Whatever its origin, the picture of tiny naked sinners imprisoned and tormented inside of a huge merciless hellmouth is one of the most vivid images from gothic art.  The images which I have embedded in this blog post all came from a single book of hours which was created in Utrecht, around 1440.  The prayer book was once a treasured possession of Catherine of Cleves, who was the wife of Henry, Duke of Guise.  The Duke, a powerful and important nobleman was assassinated on the orders of Henry III during the War of the Three Henrys.  Catherine never forgave the French monarch and it is believed her support was instrumental to the king’s own death at the hands of a crazed assassin-monk. It is interesting to imagine her eyes running over the burning sinners as she plotted the death of kings and fed fuel into the fires of the religious wars of France.

From "The Hours of Catherine of Cleves" (illuminated manuscript)

The book was divided up in the nineteenth century, but, through good fortune (and thanks to large sums of money trading hands) it is now completely in the possession of the Morgan Library and Museum.  Going to the fine online site allows one to examine the book in great detail and gain many insights into day-to-day life in the fifteenth century (and get a taste of the larger zeitgeist).

A full page from the "The Hours of Catherine of Cleves" (illuminated manuscript)

Our Lady of the Barren Tree (Petrus Christus, ca. 1465)

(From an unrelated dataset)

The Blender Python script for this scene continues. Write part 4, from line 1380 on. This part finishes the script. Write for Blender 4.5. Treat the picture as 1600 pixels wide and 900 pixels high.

Here is a tiny painting by Petrus Christus who worked in Bruges during the middle of the fifteenth century.  Painted around 1456, and measuring a mere 5 3/4 x 4 7/8 inches, the painting shows the virgin mother standing in the hollow of a darkened thorn tree holding the infant Jesus.  The imagery is unusual for Christian religious art.  The tree may stand for the long lost tree of knowledge–barren since the expulsion from paradise, but about to be brought back to life by Jesus.  Alternately the image may have an idiosyncratic meaning:  Christus belonged to “the Confraternity of Our Lady of the Dry Tree” and probably painted this work as personal devotional object for a wealthy fellow member.  Whatever the exact meaning, the barren tree’s wicked thorns certainly foreshadow the crown of thorns and Christ’s execution on the Cross.  The tree is hung with lower-case letter “a”s fashioned of gold.  The symbolic meaning of the letters is somewhat obscure—the most likely possibility is that they stand for “Ave Marias” and represent the 15 mysteries of the Rosary (a widespread devotional rite which represents the life of Jesus).  However they might also allude to knowledge outright, or to some personal reference (one must avoid the urge to think they represent the grade inflation now so rampant in the academic sphere).  Whatever its meaning, this little painting is a triumph of mysterious late-gothic mood.